Nuova edizione de L’Inchiesta Sicilia – fondata nel Luglio del 1996 da un gruppo di giornalisti indipendenti

Il boss mafioso Gaetano Scotto alla festa di Sant’Antonio

Presenza boss mafioso Gaetano Scotto ai festeggiamenti 2016 Sant'Antonio di Padova

di Redazione


In relazione alla circostanza – comunicata ai media dalla Dia – relativa alla presenza del boss Gaetano Scotto ai festeggiamenti di Sant’Antonio di Padova nel 2016, l’Arcidiocesi di Palermo fa una precisazione. Sottolinea che la presenza del boss sull’imbarcazione che trasportava la statua del Santo non è riconducibile in alcun modo alla Confraternita Sant’Antonio di Padova all’Arenella. Né, tanto meno alla parrocchia di Sant’Antonio di Padova.

Le posizioni della Confraternita


La Confraternita si è premurata di indicare al proprietario dell’imbarcazione il numero di coloro che potevano accompagnare la statua del Santo. Ciò in ottemperanza alle disposizioni della Capitaneria di Porto di Palermo e delle autorità marittime. Se qualcuno – e tra questi lo Scotto – ha deciso di salire a bordo fuori dalle procedure, ciò non è ascrivibile alla responsabilità degli organizzatori. Tanto meno della parrocchia del luogo.

Il parroco


Il parroco della chiesa di Sant’Antonio, don Francesco Di Pasquale e i responsabili della Confraternita stigmatizzano l’eventuale presenza di soggetti legati alla criminalità mafiosa. Soggetti che approfittano della presenza di centinaia di fedeli per mischiarsi alla folla. Per cui prendono le distanze da ogni possibile forma di strumentalizzazione di un evento religioso. Evento, che deve essere vissuto soltanto in ragione di fede e devozione autentiche.
La Chiesa di Palermo ribadisce ancora una volta l’assoluta inconciliabilità dell’agire malavitoso con l’appartenenza ad una confraternita. Così come chiaramente espresso nel Decreto del 25 gennaio 2019 emanato dall’Arcivescovo S.E. Mons. Corrado Lorefice; un Decreto che richiama anche la Lettera “Convertitevi!” dei Vescovi di Sicilia in occasione del venticinquesimo anniversario dell’accorato appello di S. Giovanni Paolo II, nella Valle dei Templi di Agrigento, il 9 Maggio 1993. Con quella Lettera i Presuli siciliani hanno riaffermato l’inconciliabilità di chi si affilia alle organizzazioni mafiose e continua a farsi il segno della croce. Nonché a frequentare la messa domenicale, oltre che le processioni patronali e le riunioni confraternali, senza però avvertire in tutto ciò alcuna contraddizione».
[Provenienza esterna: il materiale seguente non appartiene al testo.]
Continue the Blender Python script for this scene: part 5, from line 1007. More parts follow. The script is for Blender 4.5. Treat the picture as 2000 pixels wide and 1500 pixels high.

I vescovi non si rassegnano

«Non possiamo rassegnarci – continuano i Vescovi – a veder degenerare le varie forme di pietà popolare in espressioni di mero folklore. E che diventa manovrabile in varie direzioni, anche da parte delle famiglie mafiose di quartiere. In quest’ultimo caso soprattutto per fini di visibilità e di legittimazione sociale. Non possiamo tollerare che le festività di Cristo Gesù, di Maria Madre sua e dei suoi santi degenerino. Degeneri tutto in feste pseudo-religiose, in sagre profane, dove – nella cornice di subdole regie malavitose – all’autentico sentimento credente si sostituiscono l’interesse economico e l’ansia consumistica. E dove non si tributa più onore al Signore ma ai capi della mafia».

Progetti di utilità sociale


Si tratta di indicazioni che la Confraternita “Sant’Antonio di Padova all’Arenella” ha pienamente recepito. Ciò anche attraverso il costante rapporto con la parrocchia del quartiere. Quest’ultima, attualmente impegnata ad annunciare il messaggio di salvezza del Vangelo attraverso la promozione di progetti di utilità sociale. Tra questi, il progetto “In.Con.Tra” finanziato con i fondi dell’8 per Mille e il progetto “Tutti a bordo” realizzato in sinergia con l’amministrazione comunale; un impegno che nei mesi è costata alla parrocchia una quindicina di scritte offensive e intimidatorie sui muri delle strade che conducono al porticciolo dell’Arenella.“Segnali che denotano – ha sottolineato l’Arcivescovo – che c’è qualche forza a cui questo lavoro non piace. E la collaborazione tra parrocchia, Confraternita, Istituto Maria Ausiliatrice, Azione Cattolica e diverse altre realtà dà fastidio”
Che nessuno creda quindi di poter trasformare un evento di fede e di devozione in una sorta di “passerella” attraverso codici di comunicazione. Una comunicazione che nulla hanno a che fare con la religiosità popolare autentica e ispirata unicamente all’annuncio del Vangelo.